Mon commentaire adressé au New York Times (NYT) sur l’article de Gordon, à la même même date, est celui-ci :
À propos de trouver un équilibre entre un gouvernement autoritaire et des dissidents assiégés, il est gratifiant de noter le choix impartial des mots par le NYT. En vérité, le NYT ne fait maintenant qu’un retour aux sources de son correspondant Ruby Phillips en 1959, je veux dire : fausses nouvelles, polémiques, relents de la guerre froide.
Des allégations dont le style nous ramène à la langue de bois anticommuniste, une reproduction fidèle de la politique et de la pensée du département d’État / Obama. Je prie pour que Cuba entre dans ces relations avec les yeux grands ouverts, car les États-Unis ont évidemment des motifs inavoués, à savoir, un changement de régime, la pénétration financière et commerciale, le nettoyage d’une supposée subversion en Amérique latine.

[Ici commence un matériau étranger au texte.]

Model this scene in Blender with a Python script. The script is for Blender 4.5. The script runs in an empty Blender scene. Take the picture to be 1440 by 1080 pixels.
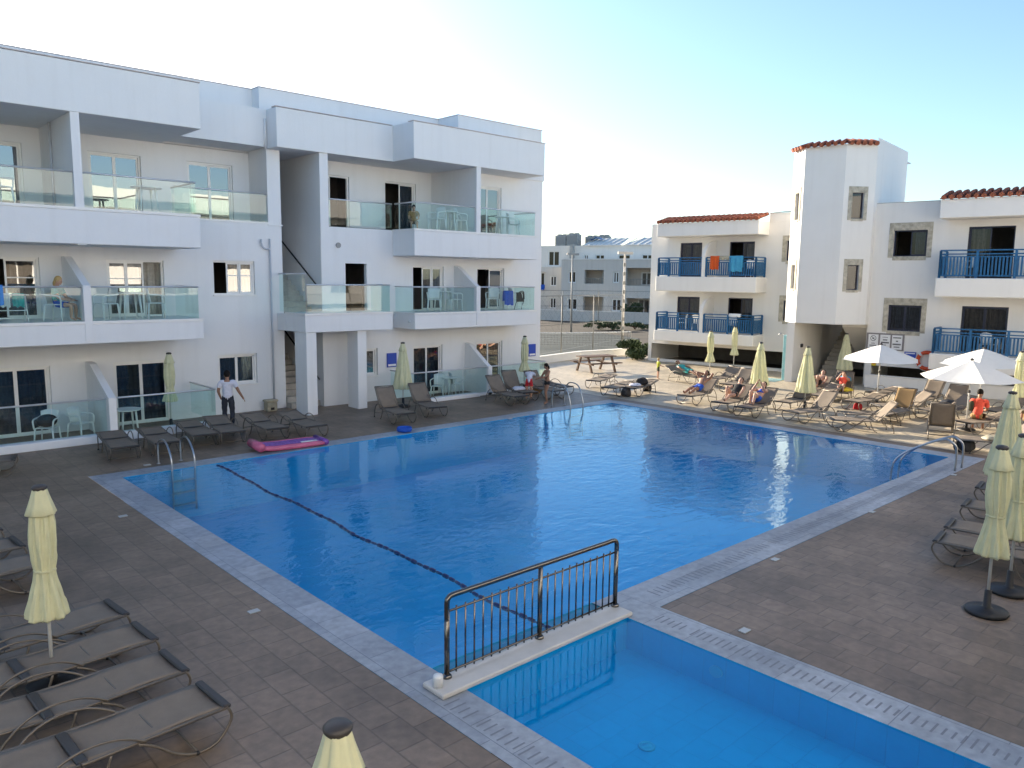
import bpy, math, random
from mathutils import Vector, Matrix
random.seed(7)
PI = math.pi
SC = bpy.context.scene
COL = SC.collection

# ------------------------------------------------------------------ camera
F_PX, CAM_H = 1095.5, 4.3
YAW, PITCH, ROLL = math.radians(42.787), math.radians(7.729), math.radians(.666)
FWD = Vector((math.sin(YAW)*math.cos(PITCH), math.cos(YAW)*math.cos(PITCH), -math.sin(PITCH)))
RT0 = Vector((math.cos(YAW), -math.sin(YAW), 0)); UP0 = RT0.cross(FWD)
RGT = RT0*math.cos(ROLL) + UP0*math.sin(ROLL); UPV = -RT0*math.sin(ROLL) + UP0*math.cos(ROLL)
CAM = Vector((0, 0, CAM_H))
cd = bpy.data.cameras.new('camera'); cam = bpy.data.objects.new('camera', cd); COL.objects.link(cam)
cd.sensor_width = 36; cd.lens = F_PX/1440*36; cd.clip_end = 4000; cd.clip_start = .05
M = Matrix((RGT, UPV, -FWD)).transposed().to_4x4(); M.translation = CAM
cam.matrix_world = M
SC.camera = cam

def at(px, py, z=0.0):
    """surveyed spot: the point of the photo's pixel on the level z"""
    d = FWD*F_PX + RGT*(px-720) - UPV*(py-540)
    return CAM + d*((z-CAM_H)/d.z)

# ------------------------------------------------------------------ materials
def nodes(name):
    m = bpy.data.materials.new(name); m.use_nodes = True
    nt = m.node_tree
    return m, nt, nt.nodes, nt.links, nt.nodes['Principled BSDF']

def mat(name, col, rough=.6, metal=0, var=.0, scale=6, bump=0, bscale=60, spec=.5, trans=0, dark=None):
    m, nt, N, L, b = nodes(name)
    b.inputs['Base Color'].default_value = (*col, 1); b.inputs['Roughness'].default_value = rough
    b.inputs['Metallic'].default_value = metal; b.inputs['Specular IOR Level'].default_value = spec
    tc = N.new('ShaderNodeTexCoord')
    if var > 0:
        n = N.new('ShaderNodeTexNoise'); n.inputs['Scale'].default_value = scale; n.inputs['Detail'].default_value = 6
        n.inputs['Roughness'].default_value = .65
        L.new(tc.outputs['Object'], n.inputs['Vector'])
        r = N.new('ShaderNodeMapRange'); r.inputs[1].default_value = .3; r.inputs[2].default_value = .7
        L.new(n.outputs['Fac'], r.inputs[0])
        mx = N.new('ShaderNodeMix'); mx.data_type = 'RGBA'
        lo = dark or tuple(c*(1-var) for c in col)
        mx.inputs[6].default_value = (*lo, 1); mx.inputs[7].default_value = (*[min(1, c*(1+var*.5)) for c in col], 1)
        L.new(r.outputs[0], mx.inputs[0]); L.new(mx.outputs[2], b.inputs['Base Color'])
    if bump > 0:
        n2 = N.new('ShaderNodeTexNoise'); n2.inputs['Scale'].default_value = bscale; n2.inputs['Detail'].default_value = 4
        L.new(tc.outputs['Object'], n2.inputs['Vector'])
        bp = N.new('ShaderNodeBump'); bp.inputs['Strength'].default_value = bump; bp.inputs['Distance'].default_value = .02
        L.new(n2.outputs['Fac'], bp.inputs['Height']); L.new(bp.outputs[0], b.inputs['Normal'])
    if trans > 0:
        t = N.new('ShaderNodeBsdfTranslucent'); t.inputs['Color'].default_value = (*col, 1)
        ms = N.new('ShaderNodeMixShader'); ms.inputs[0].default_value = trans
        L.new(b.outputs[0], ms.inputs[1]); L.new(t.outputs[0], ms.inputs[2])
        L.new(ms.outputs[0], N['Material Output'].inputs[0])
    return m

def plaster(name, col, streak=.12):
    """painted render with faint trowel bump, patchy tone and run-off streaks"""
    m, nt, N, L, b = nodes(name)
    b.inputs['Roughness'].default_value = .75; b.inputs['Specular IOR Level'].default_value = .25
    tc = N.new('ShaderNodeTexCoord')
    n = N.new('ShaderNodeTexNoise'); n.inputs['Scale'].default_value = .9; n.inputs['Detail'].default_value = 7; n.inputs['Roughness'].default_value = .6
    L.new(tc.outputs['Object'], n.inputs['Vector'])
    mp = N.new('ShaderNodeMapping'); mp.inputs['Scale'].default_value = (2.6, 2.6, .16)
    L.new(tc.outputs['Object'], mp.inputs['Vector'])
    s = N.new('ShaderNodeTexNoise'); s.inputs['Scale'].default_value = 1.4; s.inputs['Detail'].default_value = 5
    L.new(mp.outputs[0], s.inputs['Vector'])
    r = N.new('ShaderNodeMapRange'); r.inputs[1].default_value = .5; r.inputs[2].default_value = .8; r.inputs[3].default_value = 0; r.inputs[4].default_value = streak
    L.new(s.outputs['Fac'], r.inputs[0])
    r2 = N.new('ShaderNodeMapRange'); r2.inputs[1].default_value = .35; r2.inputs[2].default_value = .7; r2.inputs[3].default_value = 0; r2.inputs[4].default_value = .07
    L.new(n.outputs['Fac'], r2.inputs[0])
    a = N.new('ShaderNodeMath'); a.operation = 'ADD'; L.new(r.outputs[0], a.inputs[0]); L.new(r2.outputs[0], a.inputs[1])
    mx = N.new('ShaderNodeMix'); mx.data_type = 'RGBA'
    mx.inputs[6].default_value = (*col, 1); mx.inputs[7].default_value = (col[0]*.55, col[1]*.52, col[2]*.47, 1)
    L.new(a.outputs[0], mx.inputs[0]); L.new(mx.outputs[2], b.inputs['Base Color'])
    f = N.new('ShaderNodeTexNoise'); f.inputs['Scale'].default_value = 18; f.inputs['Detail'].default_value = 5
    L.new(tc.outputs['Object'], f.inputs['Vector'])
    bp = N.new('ShaderNodeBump'); bp.inputs['Strength'].default_value = .12; bp.inputs['Distance'].default_value = .02
    L.new(f.outputs['Fac'], bp.inputs['Height']); L.new(bp.outputs[0], b.inputs['Normal'])
    return m

def two_sided_fresnel(N, L, ior):
    """same reflectance from either side of a thin sheet"""
    fr = N.new('ShaderNodeFresnel'); ge = N.new('ShaderNodeNewGeometry')
    a = N.new('ShaderNodeMath'); a.operation = 'MULTIPLY_ADD'; a.inputs[1].default_value = -2; a.inputs[2].default_value = 1; L.new(ge.outputs['Backfacing'], a.inputs[0])
    p = N.new('ShaderNodeMath'); p.operation = 'POWER'; p.inputs[0].default_value = ior; L.new(a.outputs[0], p.inputs[1]); L.new(p.outputs[0], fr.inputs['IOR'])
    return fr

def thin_glass(name, tint, ior=1.5, rough=.0, wob=.0, gcol=(1, 1, 1)):
    m, nt, N, L, b = nodes(name)
    N.remove(b)
    t = N.new('ShaderNodeBsdfTransparent'); t.inputs['Color'].default_value = (*tint, 1)
    g = N.new('ShaderNodeBsdfGlossy'); g.inputs['Roughness'].default_value = rough; g.inputs['Color'].default_value = (*gcol, 1)
    fr = two_sided_fresnel(N, L, ior)
    ms = N.new('ShaderNodeMixShader')
    L.new(fr.outputs[0], ms.inputs[0]); L.new(t.outputs[0], ms.inputs[1]); L.new(g.outputs[0], ms.inputs[2])
    L.new(ms.outputs[0], N['Material Output'].inputs[0])
    if wob > 0:
        tc = N.new('ShaderNodeTexCoord'); n = N.new('ShaderNodeTexNoise'); n.inputs['Scale'].default_value = 1.3
        L.new(tc.outputs['Object'], n.inputs['Vector'])
        bp = N.new('ShaderNodeBump'); bp.inputs['Strength'].default_value = wob; bp.inputs['Distance'].default_value = .02
        L.new(n.outputs['Fac'], bp.inputs['Height']); L.new(bp.outputs[0], g.inputs['Normal']); 
    return m

def paver(name, c1, c2, mortar, bw, bh, rot=0., msize=.012, stain=.35, mott=.18):
    m, nt, N, L, b = nodes(name)
    b.inputs['Roughness'].default_value = .5; b.inputs['Specular IOR Level'].default_value = .5
    tc = N.new('ShaderNodeTexCoord'); mp = N.new('ShaderNodeMapping'); mp.inputs['Rotation'].default_value = (0, 0, rot)
    L.new(tc.outputs['Object'], mp.inputs['Vector'])
    wn = N.new('ShaderNodeTexNoise'); wn.inputs['Scale'].default_value = 3; L.new(tc.outputs['Object'], wn.inputs['Vector'])
    br = N.new('ShaderNodeTexBrick'); br.inputs['Scale'].default_value = 1
    br.inputs['Brick Width'].default_value = bw; br.inputs['Row Height'].default_value = bh; br.inputs['Mortar Size'].default_value = msize
    br.inputs['Mortar Smooth'].default_value = .5; br.offset = .5
    br.inputs['Color1'].default_value = (*c1, 1); br.inputs['Color2'].default_value = (*c2, 1); br.inputs['Mortar'].default_value = (*mortar, 1)
    L.new(mp.outputs[0], br.inputs['Vector'])
    n = N.new('ShaderNodeTexNoise'); n.inputs['Scale'].default_value = .55; n.inputs['Detail'].default_value = 8; n.inputs['Roughness'].default_value = .7
    L.new(tc.outputs['Object'], n.inputs['Vector'])
    r = N.new('ShaderNodeMapRange'); r.inputs[1].default_value = .35; r.inputs[2].default_value = .7; r.inputs[3].default_value = 1-stain; r.inputs[4].default_value = 1.12
    L.new(n.outputs['Fac'], r.inputs[0])
    n3 = N.new('ShaderNodeTexNoise'); n3.inputs['Scale'].default_value = 9; n3.inputs['Detail'].default_value = 6
    L.new(tc.outputs['Object'], n3.inputs['Vector'])
    r3 = N.new('ShaderNodeMapRange'); r3.inputs[1].default_value = .3; r3.inputs[2].default_value = .7; r3.inputs[3].default_value = 1-mott; r3.inputs[4].default_value = 1+mott*.66
    L.new(n3.outputs['Fac'], r3.inputs[0])
    pr = N.new('ShaderNodeMath'); pr.operation = 'MULTIPLY'; L.new(r.outputs[0], pr.inputs[0]); L.new(r3.outputs[0], pr.inputs[1])
    mx = N.new('ShaderNodeMix'); mx.data_type = 'RGBA'; mx.blend_type = 'MULTIPLY'; mx.inputs[0].default_value = 1
    L.new(br.outputs['Color'], mx.inputs[6]); L.new(pr.outputs[0], mx.inputs[7])
    L.new(mx.outputs[2], b.inputs['Base Color'])
    bp = N.new('ShaderNodeBump'); bp.inputs['Strength'].default_value = .5; bp.inputs['Distance'].default_value = .006; bp.invert = True
    L.new(br.outputs['Fac'], bp.inputs['Height']); L.new(bp.outputs[0], b.inputs['Normal'])
    return m

def water_mat(name, stren):
    m, nt, N, L, b = nodes(name)
    N.remove(b)
    t = N.new('ShaderNodeBsdfTransparent'); t.inputs['Color'].default_value = (.38, .84, 1.0, 1)
    g = N.new('ShaderNodeBsdfGlossy'); g.inputs['Roughness'].default_value = .015; g.inputs['Color'].default_value = (.72, .93, 1, 1)
    fr = two_sided_fresnel(N, L, 1.33)
    ms = N.new('ShaderNodeMixShader')
    L.new(fr.outputs[0], ms.inputs[0]); L.new(t.outputs[0], ms.inputs[1]); L.new(g.outputs[0], ms.inputs[2])
    L.new(ms.outputs[0], N['Material Output'].inputs[0])
    tc = N.new('ShaderNodeTexCoord')
    mp = N.new('ShaderNodeMapping'); mp.inputs['Rotation'].default_value = (0, 0, .78); mp.inputs['Scale'].default_value = (1.0, 1.7, 1)
    L.new(tc.outputs['Object'], mp.inputs['Vector'])
    n = N.new('ShaderNodeTexNoise'); n.inputs['Scale'].default_value = 2.6; n.inputs['Detail'].default_value = 3; n.inputs['Roughness'].default_value = .5; n.inputs['Distortion'].default_value = .6
    L.new(mp.outputs[0], n.inputs['Vector'])
    bp = N.new('ShaderNodeBump'); bp.inputs['Distance'].default_value = .06
    ln = N.new('ShaderNodeTexNoise'); ln.inputs['Scale'].default_value = .23; ln.inputs['Detail'].default_value = 2; L.new(tc.outputs['Object'], ln.inputs['Vector'])
    lr = N.new('ShaderNodeMapRange'); lr.inputs[1].default_value = .35; lr.inputs[2].default_value = .65; lr.inputs[3].default_value = stren*.25; lr.inputs[4].default_value = stren*1.5; L.new(ln.outputs['Fac'], lr.inputs[0]); L.new(lr.outputs[0], bp.inputs['Strength'])
    # calmer in the shallow end and along the edges, livelier in the middle
    L.new(n.outputs['Fac'], bp.inputs['Height']); L.new(bp.outputs[0], g.inputs['Normal']); L.new(bp.outputs[0], fr.inputs['Normal'])
    return m

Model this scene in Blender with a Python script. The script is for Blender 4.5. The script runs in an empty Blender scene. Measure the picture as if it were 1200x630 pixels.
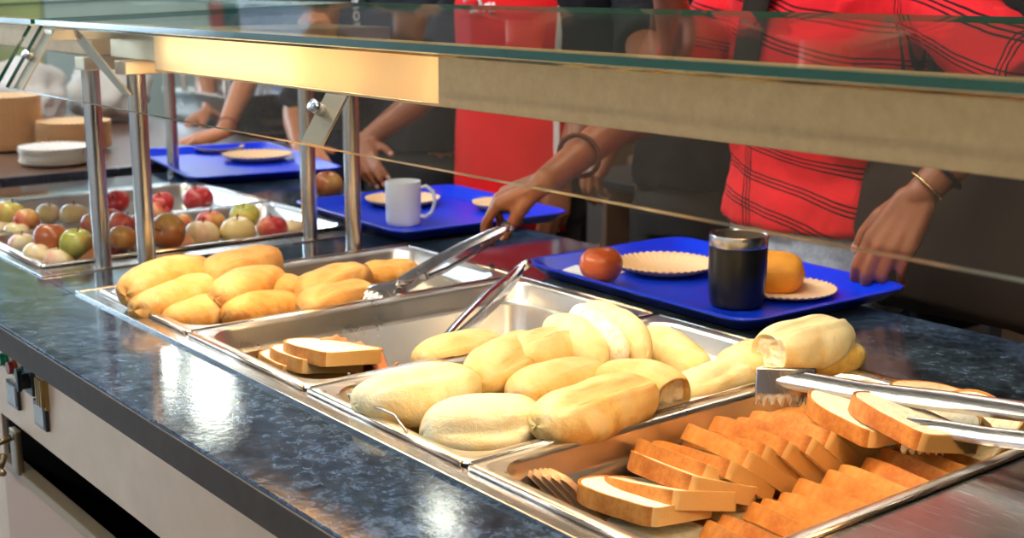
import bpy, bmesh, math, random
from mathutils import Vector, Matrix, Euler, noise
C = bpy.context.scene.collection
PI = math.pi
LAMP, KIT, HALL, WIN, EXPO = 17.0, 21.0, 7.0, 6.0, 1.18
R = random.Random(7)

# ------------------------------------------------------------------ helpers
def V(*a): return Vector(a)

def link(name, bm, mats, parent=None, smooth=True, loc=None):
    me = bpy.data.meshes.new(name)
    bm.normal_update()
    bm.to_mesh(me); bm.free()
    for m in (mats if isinstance(mats, (list, tuple)) else [mats]): me.materials.append(m)
    if smooth:
        for p in me.polygons: p.use_smooth = True
    o = bpy.data.objects.new(name, me)
    C.objects.link(o)
    if parent: o.parent = parent
    if loc is not None: o.location = loc
    return o

def sharp(o, deg=35):
    """smooth shading with sharp creases"""
    me = o.data
    bm = bmesh.new(); bm.from_mesh(me)
    for e in bm.edges:
        if len(e.link_faces) == 2 and e.calc_face_angle(0) > math.radians(deg): e.smooth = False
    bm.to_mesh(me); bm.free()
    return o

def tag(o, label, cat, group=None, kind=None):
    if label: o['label'] = label
    if cat: o['category'] = cat
    if group: o['group'] = group
    if kind: o['kind'] = kind
    return o

def thing(name, label, cat, loc=(0, 0, 0), rot=(0, 0, 0), group=None):
    o = bpy.data.objects.new(name, None); C.objects.link(o)
    o.empty_display_size = 0.05
    o.location = loc; o.rotation_euler = rot
    return tag(o, label, cat, group)

def dup(root, loc, rot, label, group=None):
    r = root.copy(); C.objects.link(r); r.location = loc; r.rotation_euler = rot
    r['label'] = label
    if group: r['group'] = group
    for ch in list(root.children):
        c = ch.copy(); C.objects.link(c); c.parent = r
        for g in list(ch.children):
            d = g.copy(); C.objects.link(d); d.parent = c
    return r

def box(bm, a, b, bev=0.0, mi=0):
    x0, y0, z0 = a; x1, y1, z1 = b
    vs = [bm.verts.new(p) for p in ((x0,y0,z0),(x1,y0,z0),(x1,y1,z0),(x0,y1,z0),(x0,y0,z1),(x1,y0,z1),(x1,y1,z1),(x0,y1,z1))]
    fs = [bm.faces.new([vs[i] for i in f]) for f in ((3,2,1,0),(4,5,6,7),(0,1,5,4),(1,2,6,5),(2,3,7,6),(3,0,4,7))]
    for f in fs: f.material_index = mi
    if bev > 0:
        es = list({e for f in fs for e in f.edges})
        r = bmesh.ops.bevel(bm, geom=es, offset=bev, segments=2, affect='EDGES', profile=.6)
        for f in r['faces']: f.material_index = mi
    return fs

def frame(d):
    d = Vector(d).normalized()
    u = d.cross(V(0, 0, 1))
    if u.length < 1e-3: u = V(1, 0, 0)
    u.normalize(); return d, u, u.cross(d)

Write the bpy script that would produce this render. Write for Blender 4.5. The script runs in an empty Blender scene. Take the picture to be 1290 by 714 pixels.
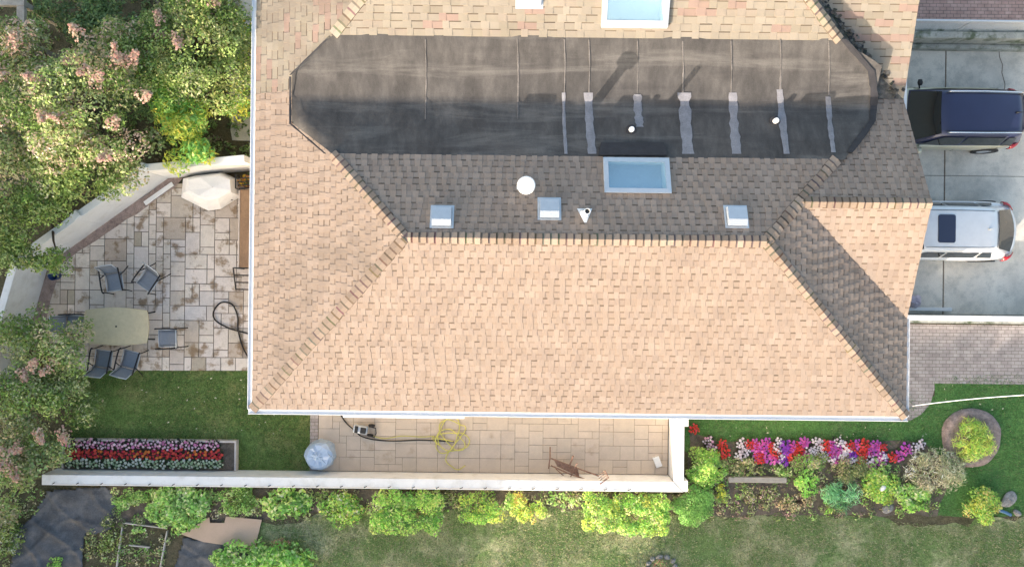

Ce qui satisferait les Etats-Unis? Ma conjecture : la privatisation du système de santé couplé avec le contrôle des entreprises sucrières, et la mise à genoux du peuple cubain, le forçant à l’apostasie du socialisme. Sinon, les relations américano-cubaines resteront tendues. Poser une alternative structurelle et culturelle si près de la côte américaine est aussi bienvenu que la peste, car il devient un rappel de la sauvagerie dont la politique globale des États-Unis est capable, et de l’inégalité engendrée par le système social américain pour son propre peuple.